··· Supplied data

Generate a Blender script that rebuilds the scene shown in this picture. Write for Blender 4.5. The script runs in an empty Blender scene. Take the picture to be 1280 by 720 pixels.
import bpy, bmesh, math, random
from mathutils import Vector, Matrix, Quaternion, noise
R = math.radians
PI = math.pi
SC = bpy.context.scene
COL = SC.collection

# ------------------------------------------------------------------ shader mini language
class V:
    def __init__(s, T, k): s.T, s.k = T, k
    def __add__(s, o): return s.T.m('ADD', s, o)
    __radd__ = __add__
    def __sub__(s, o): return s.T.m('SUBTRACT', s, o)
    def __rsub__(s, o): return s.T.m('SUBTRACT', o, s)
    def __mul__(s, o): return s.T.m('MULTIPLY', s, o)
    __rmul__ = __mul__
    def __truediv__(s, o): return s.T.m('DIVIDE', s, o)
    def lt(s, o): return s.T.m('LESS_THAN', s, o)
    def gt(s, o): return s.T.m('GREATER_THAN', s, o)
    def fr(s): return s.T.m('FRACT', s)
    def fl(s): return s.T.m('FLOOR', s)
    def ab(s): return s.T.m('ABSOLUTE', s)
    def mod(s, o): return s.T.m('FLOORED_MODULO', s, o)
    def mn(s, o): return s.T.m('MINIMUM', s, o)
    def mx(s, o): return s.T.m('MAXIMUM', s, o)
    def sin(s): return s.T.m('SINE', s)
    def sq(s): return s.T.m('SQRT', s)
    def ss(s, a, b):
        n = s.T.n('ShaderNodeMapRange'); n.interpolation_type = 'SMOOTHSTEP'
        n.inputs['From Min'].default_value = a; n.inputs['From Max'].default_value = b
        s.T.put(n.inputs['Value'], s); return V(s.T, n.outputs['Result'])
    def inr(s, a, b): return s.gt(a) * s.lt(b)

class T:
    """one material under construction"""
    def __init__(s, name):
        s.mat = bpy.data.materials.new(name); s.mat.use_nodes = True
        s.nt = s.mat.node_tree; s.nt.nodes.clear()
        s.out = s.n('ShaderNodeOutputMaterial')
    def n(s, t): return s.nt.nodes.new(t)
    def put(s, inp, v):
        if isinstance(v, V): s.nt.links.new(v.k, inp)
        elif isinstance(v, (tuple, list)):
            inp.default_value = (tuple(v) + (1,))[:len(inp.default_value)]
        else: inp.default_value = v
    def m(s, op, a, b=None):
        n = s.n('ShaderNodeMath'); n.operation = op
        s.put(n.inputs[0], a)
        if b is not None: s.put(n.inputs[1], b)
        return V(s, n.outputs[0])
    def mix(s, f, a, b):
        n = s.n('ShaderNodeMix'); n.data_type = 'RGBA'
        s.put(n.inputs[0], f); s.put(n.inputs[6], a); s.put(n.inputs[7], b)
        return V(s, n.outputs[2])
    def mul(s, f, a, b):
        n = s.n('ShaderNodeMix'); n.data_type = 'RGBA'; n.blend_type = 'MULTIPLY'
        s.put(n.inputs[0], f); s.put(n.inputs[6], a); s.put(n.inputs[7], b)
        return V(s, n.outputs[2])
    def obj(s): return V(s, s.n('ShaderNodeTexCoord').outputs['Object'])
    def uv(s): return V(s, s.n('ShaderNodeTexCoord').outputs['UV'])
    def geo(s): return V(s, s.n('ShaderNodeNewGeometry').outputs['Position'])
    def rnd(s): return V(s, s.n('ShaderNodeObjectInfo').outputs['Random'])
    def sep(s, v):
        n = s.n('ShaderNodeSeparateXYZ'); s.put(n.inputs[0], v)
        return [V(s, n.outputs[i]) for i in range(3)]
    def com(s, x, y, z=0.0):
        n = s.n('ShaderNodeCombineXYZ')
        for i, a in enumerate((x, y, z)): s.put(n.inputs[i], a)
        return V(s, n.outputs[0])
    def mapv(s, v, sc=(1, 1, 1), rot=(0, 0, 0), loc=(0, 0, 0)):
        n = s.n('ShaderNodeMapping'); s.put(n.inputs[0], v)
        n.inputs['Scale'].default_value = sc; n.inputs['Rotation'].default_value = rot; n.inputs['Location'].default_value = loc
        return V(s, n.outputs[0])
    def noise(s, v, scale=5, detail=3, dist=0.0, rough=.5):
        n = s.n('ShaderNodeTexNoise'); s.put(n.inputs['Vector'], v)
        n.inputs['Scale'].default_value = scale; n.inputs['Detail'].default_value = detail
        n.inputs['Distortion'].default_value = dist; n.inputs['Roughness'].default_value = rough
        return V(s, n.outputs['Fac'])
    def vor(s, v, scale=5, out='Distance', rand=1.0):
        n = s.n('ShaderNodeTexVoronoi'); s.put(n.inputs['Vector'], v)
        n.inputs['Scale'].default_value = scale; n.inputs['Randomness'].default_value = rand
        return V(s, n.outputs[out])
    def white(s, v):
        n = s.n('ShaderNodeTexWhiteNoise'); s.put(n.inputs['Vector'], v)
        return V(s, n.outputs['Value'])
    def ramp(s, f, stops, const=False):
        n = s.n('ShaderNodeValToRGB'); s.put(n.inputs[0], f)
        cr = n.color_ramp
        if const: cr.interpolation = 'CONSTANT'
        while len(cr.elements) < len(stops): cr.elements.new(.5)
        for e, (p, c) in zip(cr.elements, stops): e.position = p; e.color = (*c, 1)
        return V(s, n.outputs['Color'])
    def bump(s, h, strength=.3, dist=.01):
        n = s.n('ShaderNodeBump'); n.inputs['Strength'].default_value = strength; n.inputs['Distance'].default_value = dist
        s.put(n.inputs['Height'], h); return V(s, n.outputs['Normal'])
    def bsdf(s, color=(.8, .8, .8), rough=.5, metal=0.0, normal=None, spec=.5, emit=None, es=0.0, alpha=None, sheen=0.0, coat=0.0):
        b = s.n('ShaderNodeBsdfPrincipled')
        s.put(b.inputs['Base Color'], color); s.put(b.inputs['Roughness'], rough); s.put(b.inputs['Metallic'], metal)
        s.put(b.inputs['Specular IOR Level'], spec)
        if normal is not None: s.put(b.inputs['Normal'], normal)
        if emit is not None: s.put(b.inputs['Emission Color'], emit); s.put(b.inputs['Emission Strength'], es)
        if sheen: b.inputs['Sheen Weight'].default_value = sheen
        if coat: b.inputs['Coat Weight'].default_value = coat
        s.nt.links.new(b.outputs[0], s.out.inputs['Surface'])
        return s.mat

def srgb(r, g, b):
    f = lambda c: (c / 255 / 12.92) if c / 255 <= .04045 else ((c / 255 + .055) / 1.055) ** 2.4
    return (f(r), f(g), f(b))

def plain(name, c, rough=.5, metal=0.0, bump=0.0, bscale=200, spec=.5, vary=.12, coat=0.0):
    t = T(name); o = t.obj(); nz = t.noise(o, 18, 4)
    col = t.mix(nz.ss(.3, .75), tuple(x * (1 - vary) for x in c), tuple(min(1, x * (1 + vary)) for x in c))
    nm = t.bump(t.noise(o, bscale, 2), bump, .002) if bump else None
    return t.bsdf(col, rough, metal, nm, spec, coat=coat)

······

Your objective => Transcribe all lines as written.

Right answer =>
Generate a Blender script that rebuilds the scene shown in this picture. Write for Blender 4.5. The script runs in an empty Blender scene. Take the picture to be 1280 by 720 pixels.
import bpy, bmesh, math, random
from mathutils import Vector, Matrix, Quaternion, noise
R = math.radians
PI = math.pi
SC = bpy.context.scene
COL = SC.collection

# ------------------------------------------------------------------ shader mini language
class V:
    def __init__(s, T, k): s.T, s.k = T, k
    def __add__(s, o): return s.T.m('ADD', s, o)
    __radd__ = __add__
    def __sub__(s, o): return s.T.m('SUBTRACT', s, o)
    def __rsub__(s, o): return s.T.m('SUBTRACT', o, s)
    def __mul__(s, o): return s.T.m('MULTIPLY', s, o)
    __rmul__ = __mul__
    def __truediv__(s, o): return s.T.m('DIVIDE', s, o)
    def lt(s, o): return s.T.m('LESS_THAN', s, o)
    def gt(s, o): return s.T.m('GREATER_THAN', s, o)
    def fr(s): return s.T.m('FRACT', s)
    def fl(s): return s.T.m('FLOOR', s)
    def ab(s): return s.T.m('ABSOLUTE', s)
    def mod(s, o): return s.T.m('FLOORED_MODULO', s, o)
    def mn(s, o): return s.T.m('MINIMUM', s, o)
    def mx(s, o): return s.T.m('MAXIMUM', s, o)
    def sin(s): return s.T.m('SINE', s)
    def sq(s): return s.T.m('SQRT', s)
    def ss(s, a, b):
        n = s.T.n('ShaderNodeMapRange'); n.interpolation_type = 'SMOOTHSTEP'
        n.inputs['From Min'].default_value = a; n.inputs['From Max'].default_value = b
        s.T.put(n.inputs['Value'], s); return V(s.T, n.outputs['Result'])
    def inr(s, a, b): return s.gt(a) * s.lt(b)

class T:
    """one material under construction"""
    def __init__(s, name):
        s.mat = bpy.data.materials.new(name); s.mat.use_nodes = True
        s.nt = s.mat.node_tree; s.nt.nodes.clear()
        s.out = s.n('ShaderNodeOutputMaterial')
    def n(s, t): return s.nt.nodes.new(t)
    def put(s, inp, v):
        if isinstance(v, V): s.nt.links.new(v.k, inp)
        elif isinstance(v, (tuple, list)):
            inp.default_value = (tuple(v) + (1,))[:len(inp.default_value)]
        else: inp.default_value = v
    def m(s, op, a, b=None):
        n = s.n('ShaderNodeMath'); n.operation = op
        s.put(n.inputs[0], a)
        if b is not None: s.put(n.inputs[1], b)
        return V(s, n.outputs[0])
    def mix(s, f, a, b):
        n = s.n('ShaderNodeMix'); n.data_type = 'RGBA'
        s.put(n.inputs[0], f); s.put(n.inputs[6], a); s.put(n.inputs[7], b)
        return V(s, n.outputs[2])
    def mul(s, f, a, b):
        n = s.n('ShaderNodeMix'); n.data_type = 'RGBA'; n.blend_type = 'MULTIPLY'
        s.put(n.inputs[0], f); s.put(n.inputs[6], a); s.put(n.inputs[7], b)
        return V(s, n.outputs[2])
    def obj(s): return V(s, s.n('ShaderNodeTexCoord').outputs['Object'])
    def uv(s): return V(s, s.n('ShaderNodeTexCoord').outputs['UV'])
    def geo(s): return V(s, s.n('ShaderNodeNewGeometry').outputs['Position'])
    def rnd(s): return V(s, s.n('ShaderNodeObjectInfo').outputs['Random'])
    def sep(s, v):
        n = s.n('ShaderNodeSeparateXYZ'); s.put(n.inputs[0], v)
        return [V(s, n.outputs[i]) for i in range(3)]
    def com(s, x, y, z=0.0):
        n = s.n('ShaderNodeCombineXYZ')
        for i, a in enumerate((x, y, z)): s.put(n.inputs[i], a)
        return V(s, n.outputs[0])
    def mapv(s, v, sc=(1, 1, 1), rot=(0, 0, 0), loc=(0, 0, 0)):
        n = s.n('ShaderNodeMapping'); s.put(n.inputs[0], v)
        n.inputs['Scale'].default_value = sc; n.inputs['Rotation'].default_value = rot; n.inputs['Location'].default_value = loc
        return V(s, n.outputs[0])
    def noise(s, v, scale=5, detail=3, dist=0.0, rough=.5):
        n = s.n('ShaderNodeTexNoise'); s.put(n.inputs['Vector'], v)
        n.inputs['Scale'].default_value = scale; n.inputs['Detail'].default_value = detail
        n.inputs['Distortion'].default_value = dist; n.inputs['Roughness'].default_value = rough
        return V(s, n.outputs['Fac'])
    def vor(s, v, scale=5, out='Distance', rand=1.0):
        n = s.n('ShaderNodeTexVoronoi'); s.put(n.inputs['Vector'], v)
        n.inputs['Scale'].default_value = scale; n.inputs['Randomness'].default_value = rand
        return V(s, n.outputs[out])
    def white(s, v):
        n = s.n('ShaderNodeTexWhiteNoise'); s.put(n.inputs['Vector'], v)
        return V(s, n.outputs['Value'])
    def ramp(s, f, stops, const=False):
        n = s.n('ShaderNodeValToRGB'); s.put(n.inputs[0], f)
        cr = n.color_ramp
        if const: cr.interpolation = 'CONSTANT'
        while len(cr.elements) < len(stops): cr.elements.new(.5)
        for e, (p, c) in zip(cr.elements, stops): e.position = p; e.color = (*c, 1)
        return V(s, n.outputs['Color'])
    def bump(s, h, strength=.3, dist=.01):
        n = s.n('ShaderNodeBump'); n.inputs['Strength'].default_value = strength; n.inputs['Distance'].default_value = dist
        s.put(n.inputs['Height'], h); return V(s, n.outputs['Normal'])
    def bsdf(s, color=(.8, .8, .8), rough=.5, metal=0.0, normal=None, spec=.5, emit=None, es=0.0, alpha=None, sheen=0.0, coat=0.0):
        b = s.n('ShaderNodeBsdfPrincipled')
        s.put(b.inputs['Base Color'], color); s.put(b.inputs['Roughness'], rough); s.put(b.inputs['Metallic'], metal)
        s.put(b.inputs['Specular IOR Level'], spec)
        if normal is not None: s.put(b.inputs['Normal'], normal)
        if emit is not None: s.put(b.inputs['Emission Color'], emit); s.put(b.inputs['Emission Strength'], es)
        if sheen: b.inputs['Sheen Weight'].default_value = sheen
        if coat: b.inputs['Coat Weight'].default_value = coat
        s.nt.links.new(b.outputs[0], s.out.inputs['Surface'])
        return s.mat

def srgb(r, g, b):
    f = lambda c: (c / 255 / 12.92) if c / 255 <= .04045 else ((c / 255 + .055) / 1.055) ** 2.4
    return (f(r), f(g), f(b))

def plain(name, c, rough=.5, metal=0.0, bump=0.0, bscale=200, spec=.5, vary=.12, coat=0.0):
    t = T(name); o = t.obj(); nz = t.noise(o, 18, 4)
    col = t.mix(nz.ss(.3, .75), tuple(x * (1 - vary) for x in c), tuple(min(1, x * (1 + vary)) for x in c))
    nm = t.bump(t.noise(o, bscale, 2), bump, .002) if bump else None
    return t.bsdf(col, rough, metal, nm, spec, coat=coat)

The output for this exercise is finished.